Ever received a denial of credit letter with reason codes you did not understand? Those codes can answer why your credit scores are low.

Have you ever received a denial of credit letter with reason codes you did not quite understand? If so, you are not alone. FICO, the most widely used credit scoring formula, does not offer a comprehensive insight into exactly what affects your credit score.

You may have to decode the reason codes given by credit card issuers, banks and lenders when you get that dreaded denial letter. Reason codes are provided in a typical denial letter along with credit scores.

The top 5 reason codes are directly related to lower credit scores and have the most negative impact on a credit score.

1. Serious Delinquency. A “serious” delinquency refers to a recent late payment. A 30-day late payment is a serious delinquency but not as bad as a 60-day missed payment. A recent 60-day late payment or any payment 90 or more days past due will lower your credit score significantly.

According to FICO, a 60-day late payment is not as significant as a 90-day late payment. But how recent and frequent late or missed payments occur make a big difference. FICO says “A 60-day late payment made just a month ago will affect a score more than a 90-day late payment from five years ago.”

2. Serious Delinquency, Public Record or Collection Accounts. This reason code refers to a serious delinquency accompanied by a third-party collection agency debt or public record items, such bankruptcies, foreclosures, lawsuits, wage attachments, tax liens and judgments. Although these types of items on a credit report are considered very serious, the older an items gets the less it counts; and, if the item is for a small amount, it counts less.

3. Time since delinquency is too recent. The length of time since the most recent late payment or serious delinquency is a major factor. Consumers with good credit scores that experience just one late payment may see as many as 100 points being taken off their credit scores. But, as the late payment incident gets older, it matters less, especially if the consumer resumes paying on time. In a matter of months consumers can recover from late payments with on-time payments.

4. Number of accounts with delinquency. Multiple accounts with late payments of 30 days or more can weigh heavily on a credit score. If you have multiple account missed payments, get current and stay current. At this point unless your creditors are willing to remove the late payments or you get them removed through the dispute process, the only way to improve your score would be to pay all credit obligations on time consistently going forward.

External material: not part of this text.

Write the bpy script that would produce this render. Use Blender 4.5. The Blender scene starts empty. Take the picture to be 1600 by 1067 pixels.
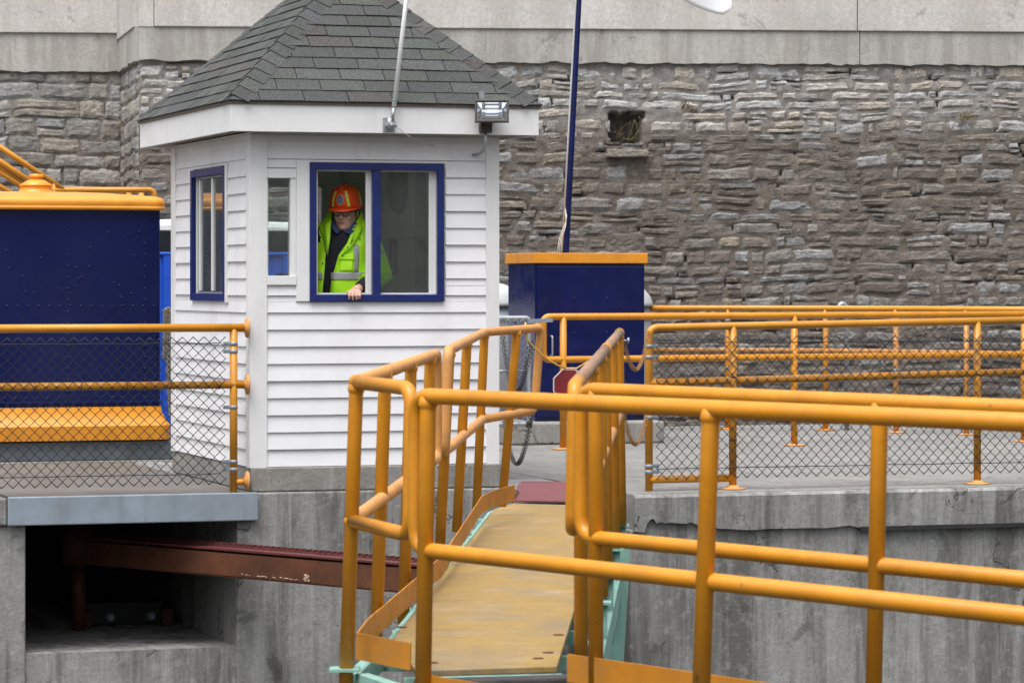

5. Proportion of balances to credit limits on revolving accounts is too high. How much you owe on all your credit accounts makes up 30% of your FICO score. According to FICO having credit accounts and owing money on them does not necessarily mean you are a high-risk borrower but when you are using most of your available credit it indicates overextension. Any time you appear to be overextended it is assumed some payments may be paid late or not at all. The likelihood of default is high.

Even if you use most of your available credit but pay in full each month, your credit score could be lower due to the total balance on your last statement. It is the balance generally shown your credit reports. If you want your credit reports to reflect the fact you pay in full each month, make the payment before the statement closes and do not use the credit card until after the balance reports to the credit bureaus.

For consumers looking to rebuild credit scores avoid the top five factors contributing to lower credit scores.